I felt surprised my name was something to be noticed. What was this about?

“Yes” I said, faking confidence.

He quickly mocked, “So what’s your middle name?” his eyes wider now.

I answered “Kristopher,” earnestly.

He laughed, “With a “K”?”

“Yes.”

He burst out laughing and called to his friend to the back left of the room, as he pointed at me. “No way! Hey! This guys initials are KKK!” and more laughter.

I didn’t know what to do other than roll my eyes and turn back around and hope no one else would make a big deal out of it. Since I was facing forward and trying to ignore whatever they were saying I don’t know how anyone else reacted. I was mortified and my ability to pay attention to them limited.

I asked my mom after that about my name. My dad wasn’t really around much. She downplayed it as an odd coincidence. Just one of those things.

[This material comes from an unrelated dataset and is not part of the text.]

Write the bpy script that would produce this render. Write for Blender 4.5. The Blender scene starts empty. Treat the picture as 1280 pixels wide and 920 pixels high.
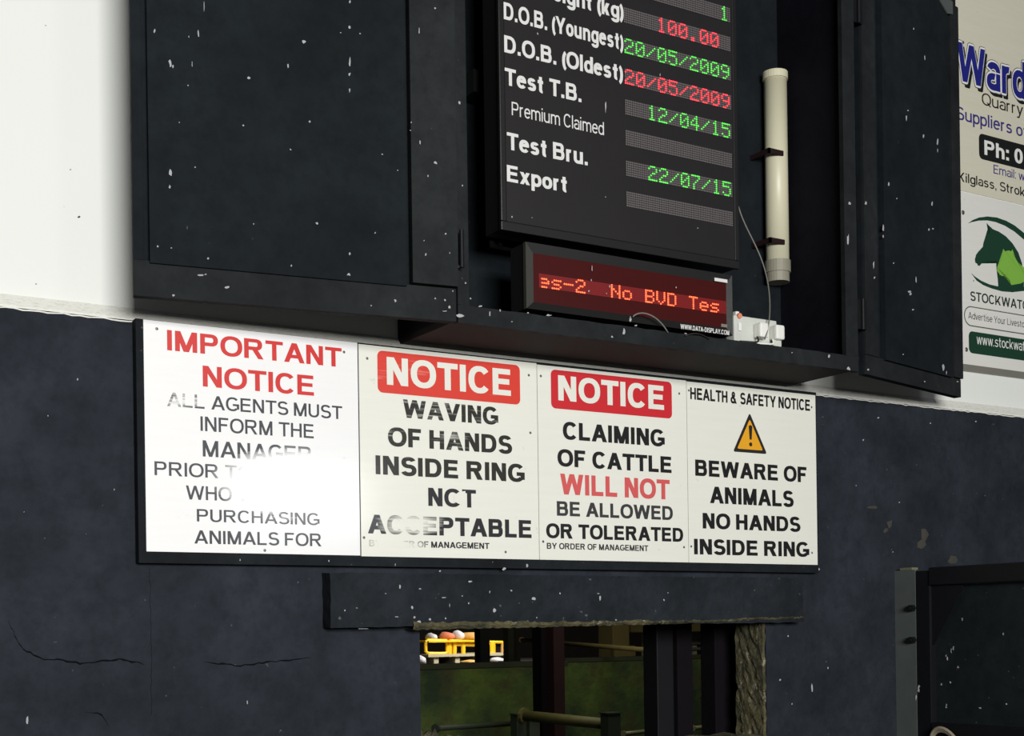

They didn’t mean to name me with those initials, on purpose. Of course not! She explained she and my dad loved and agreed on the name Kevin and that my middle name was in honor of my dad’s best friend, a half Native American guy named Kristopher, who I met once when I was eleven. And my last name was a given. Kerry.

To me, it seemed like a stretch, to give me a middle name of someone that didn’t have a roll in my life at all. We have so many other family members. My dad is the third oldest of nine. My mom the youngest of five. And I mean, I never even heard any stories about fond memories with that friend or words shared about the significance of the bond. I smelled some bullshit.